Credit cannot grow forever, and the debtors eventually will be unable to pay in real goods. That can be resolved by inflation or deflation. But it will be (and has been) inflation first, because that is politically acceptable in comparison to the massive restructuring needed when new credit becomes unavailable. The government can and will be the "lender of last resort" until the political will is available that will halt the inflationary process.

And that will likely happen, I believe, when the global public finally rejects U.S. government money severely enough that the foreign central banks are forced to halt their competitive devaluations and the Fed here is in turn forced to reign in money supply increases. Then it will be deflation.

The Fed has already stopped the speed of the credit expansion, because M3 at an annual rate (monthly change x 12) is falling by 10-13%, but at the YOY level it is still above 2002 by about 6%+. That indicates that the recent removal of "long bond purchase" threat by Bernanke caused a major tightening in the market. Mortgage production is off by 65% (Amazing, isn't it?) Mortgages are the current center of credit expansion.

In that respect, remember the dollar's value is determined very much by foreign trade and the Fed. 35T-40T dollar of U.S. debt is not "covered" by U.S. yearly GDP of 10-11T, but by world trade (31T+), 70-80% of which is settled in dollars, as dollars tend to hold their value; but dollars won't hold their values at interest rates of 4.5% (net mortgages / 10 year treasuries) if the dollar continues to fall by 20-30% YOY. It is important to realize when holders of dollars bought dollar assets. A recent fall is not necessarily indicative of investment loss, but additional downside from here certainly would be.

The Fed can pull us back by tightening -- if they do, it will cause significant deflation-like forces in the U.S. before private employment has fully recovered. It is likely the Fed is in a holding pattern for the 2004 election year.

The fact that gold remains high but M3 is shrinking is significant. It means that even though credit is decelerating for the U.S., the dollar is falling and gold continues to rise (add on top of that the dollar is falling even though Japan is supporting it to the tune of a $1 Trillion per year buying rate). I think that means the Fed has a short-run choice between monetary inflation and recession: they'll choose mostly monetary inflation for 2004, hoping the price inflation will be deferred. The long run choice there is only one alternative: recession as credit expansion must slow, halt, or reverse.
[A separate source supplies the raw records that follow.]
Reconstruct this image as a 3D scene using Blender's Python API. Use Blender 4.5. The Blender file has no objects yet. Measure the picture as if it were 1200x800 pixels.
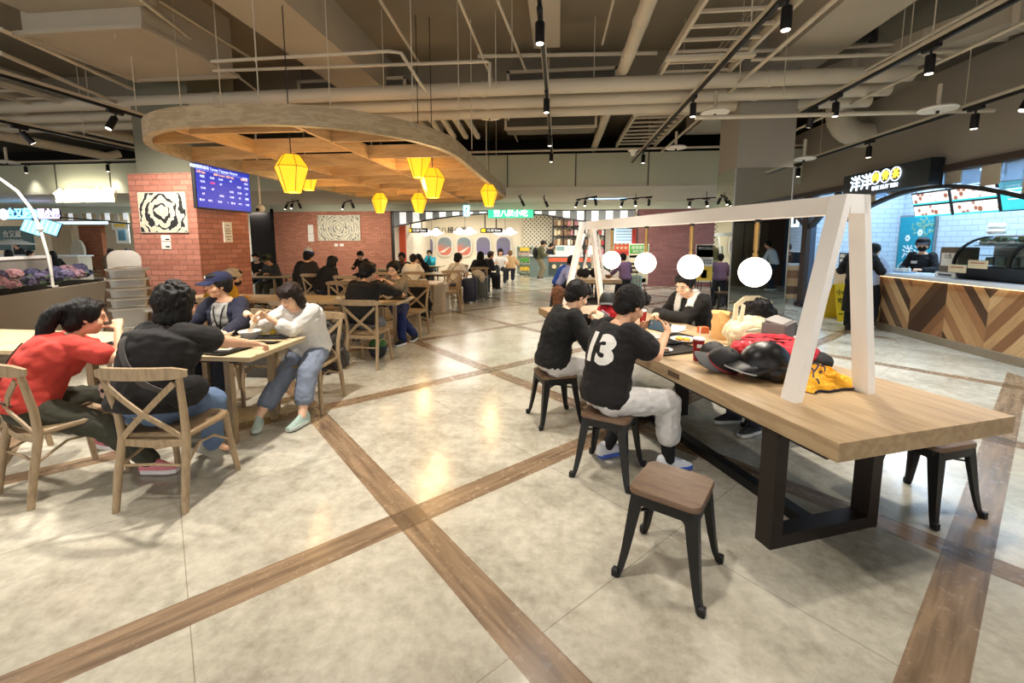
import bpy, bmesh, math, random
import numpy as np
from mathutils import Vector, Matrix, noise
random.seed(7)
SC = bpy.context.scene
COL = SC.collection
R = math.radians
# ---------------------------------------------------------------- survey of the hall
# lens and standpoint of the photograph; P() gives the point of the hall seen at a
# pixel on a horizontal plane, so that plan positions can be taken off the picture
F, CX, CY, HZ, H, VX = 510., 600., 343., 283., 1.62, 655.
PITCH = math.atan((CY - HZ) / F)
PSI = math.atan((VX - CX) / (F / math.cos(PITCH)))
_hd = Vector((-math.sin(PSI), math.cos(PSI), 0)); _rt = Vector((math.cos(PSI), math.sin(PSI), 0)); _up = Vector((0, 0, 1))
_fw = _hd * math.cos(PITCH) - _up * math.sin(PITCH); _cu = _up * math.cos(PITCH) + _hd * math.sin(PITCH)
def _ray(x, y): return _fw + _rt * ((x - CX) / F) - _cu * ((y - CY) / F)
def P(x, y, z=0.):
    d = _ray(x, y); p = d * ((z - H) / d.z); return Vector((p.x, p.y, z))
def PY(x, y, Y):
    d = _ray(x, y); p = d * (Y / d.y); return Vector((p.x, Y, p.z + H))
def PX(x, y, X):
    d = _ray(x, y); p = d * (X / d.x); return Vector((X, p.y, p.z + H))

# ---------------------------------------------------------------- materials
MATS = {}
def _new(name):
    m = bpy.data.materials.new(name); m.use_nodes = True; nt = m.node_tree
    b = nt.nodes['Principled BSDF']; MATS[name] = m
    return m, nt, b
def _n(nt, t, **k):
    n = nt.nodes.new(t)
    for a, v in k.items(): setattr(n, a, v)
    return n
def _mathn(nt, op, a, b=None, c=None):
    n = nt.nodes.new('ShaderNodeMath'); n.operation = op
    for i, v in enumerate((a, b, c)):
        if v is None: continue
        if isinstance(v, (int, float)): n.inputs[i].default_value = v
        else: nt.links.new(v, n.inputs[i])
    return n.outputs[0]
def _mix(nt, fac, a, b, mode='MIX'):
    n = nt.nodes.new('ShaderNodeMix'); n.data_type = 'RGBA'; n.blend_type = mode
    for i, v in ((0, fac), (6, a), (7, b)):
        if isinstance(v, (int, float)): n.inputs[i].default_value = v
        elif isinstance(v, tuple): n.inputs[i].default_value = v if len(v) == 4 else (*v, 1)
        else: nt.links.new(v, n.inputs[i])
    return n.outputs[2]
def lin(c):
    return tuple(((v / 255.) / 12.92 if v <= 10 else (((v / 255.) + .055) / 1.055) ** 2.4) for v in c)
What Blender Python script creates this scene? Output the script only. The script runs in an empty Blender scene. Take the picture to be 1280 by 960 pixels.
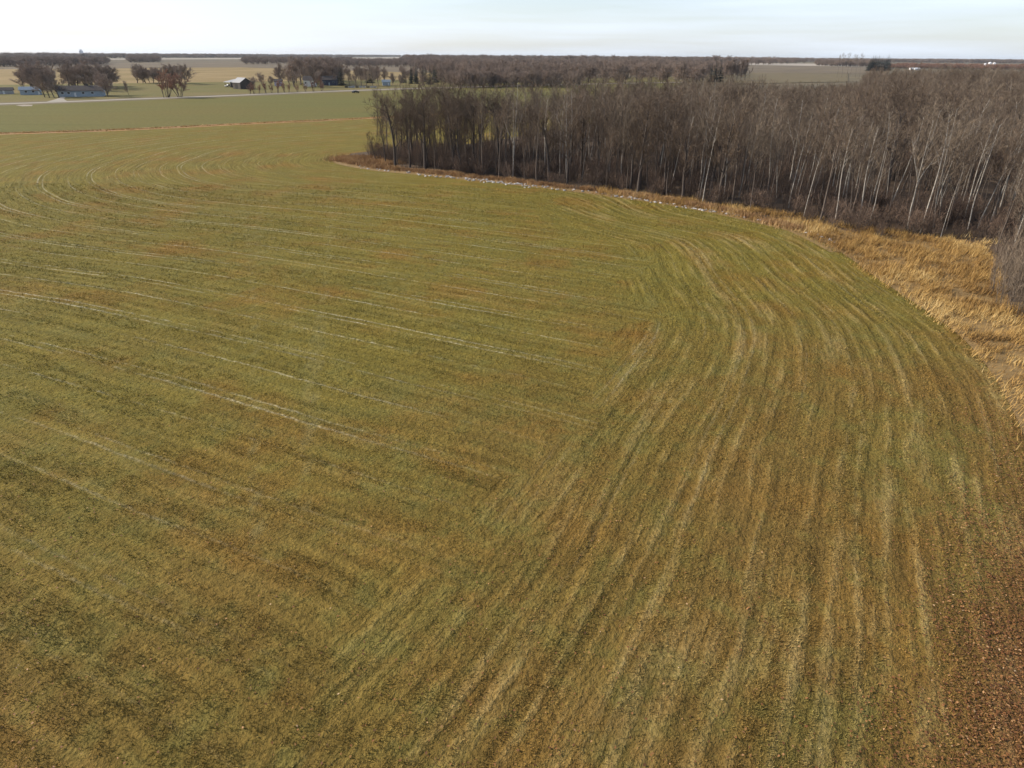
import bpy, bmesh, math, random
import numpy as np
from mathutils import Matrix, Vector
from mathutils.geometry import tessellate_polygon

scene = bpy.context.scene
COL = scene.collection
R = math.radians

# ------------------------------------------------------------------ camera
CAM_H = 22.0                      # height of the drone above the field
FOC = 850.0                       # focal length in photo pixels (1280 wide)
PITCH = math.atan((480 - 69.5) / FOC)
ROLL = R(0.40)
cam_d = bpy.data.cameras.new('camera')
cam_d.sensor_width = 36.0
cam_d.lens = FOC / 1280 * 36.0
cam_d.clip_start = 0.5
cam_d.clip_end = 60000
cam = bpy.data.objects.new('camera', cam_d)
COL.objects.link(cam)
cam.matrix_world = (Matrix.Translation((0, 0, CAM_H)) @ Matrix.Rotation(math.pi / 2 - PITCH, 4, 'X')
                    @ Matrix.Rotation(ROLL, 4, 'Z'))
scene.camera = cam


def G(px, py, z=0.0):
    """point of the ground seen at a pixel of the survey photograph"""
    x = (px - 640) / FOC
    y = (480 - py) / FOC
    xr = x * math.cos(ROLL) - y * math.sin(ROLL)
    yr = x * math.sin(ROLL) + y * math.cos(ROLL)
    d = (xr, math.cos(PITCH) + yr * math.sin(PITCH), -math.sin(PITCH) + yr * math.cos(PITCH))
    t = (z - CAM_H) / d[2]
    return (d[0] * t, d[1] * t)


# ------------------------------------------------------------------ sky and sun
SUN_EL = R(28)
SUN_AZ = R(-76)                   # left of the view direction, a little ahead of the camera
world = bpy.data.worlds.new('World')
scene.world = world
world.use_nodes = True
wn = world.node_tree
for n in list(wn.nodes):
    wn.nodes.remove(n)
w_out = wn.nodes.new('ShaderNodeOutputWorld')
w_bg = wn.nodes.new('ShaderNodeBackground')
w_sky = wn.nodes.new('ShaderNodeTexSky')
w_sky.sky_type = 'NISHITA'
w_sky.sun_disc = False
w_sky.sun_elevation = SUN_EL
w_sky.sun_rotation = SUN_AZ
w_sky.altitude = 300
w_sky.air_density = 1.0
w_sky.dust_density = 1.0
w_sky.ozone_density = 1.3
w_bg.inputs['Strength'].default_value = 0.102
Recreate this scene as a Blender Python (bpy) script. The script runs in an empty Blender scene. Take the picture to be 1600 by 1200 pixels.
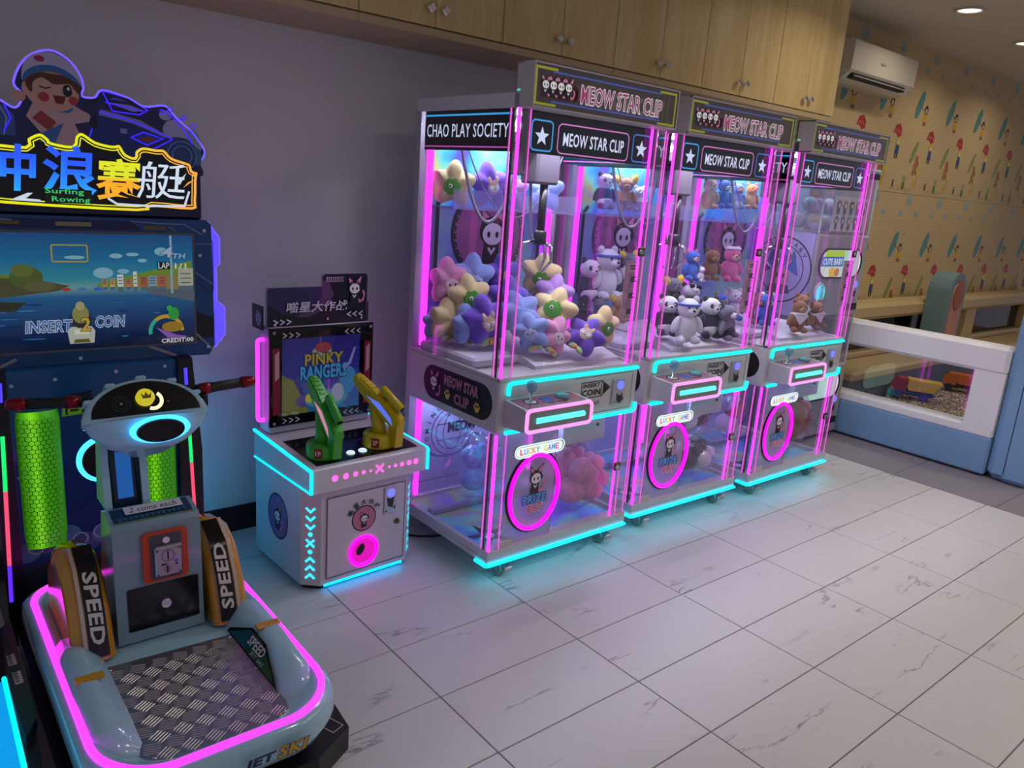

The market will make the Fed act at some point.

Bottom line, until the pain of monetary inflation is felt severely in the U.S. and the political timing is right, I suspect the inflation will continue, but at varying rates so that the Fed “manages” public perception of the inflationary process. The current inflationary cycle started in real estate, now all other prices will likely rise if gold keeps moving up. Theoretically, the government can ALWAYS cut taxes and / or "spend more" (as the Fed buys the bonds with new money) to generate a positive inflation rate. Practically, they will do so until the pain of that policy outweighs the political repercussions of the correction.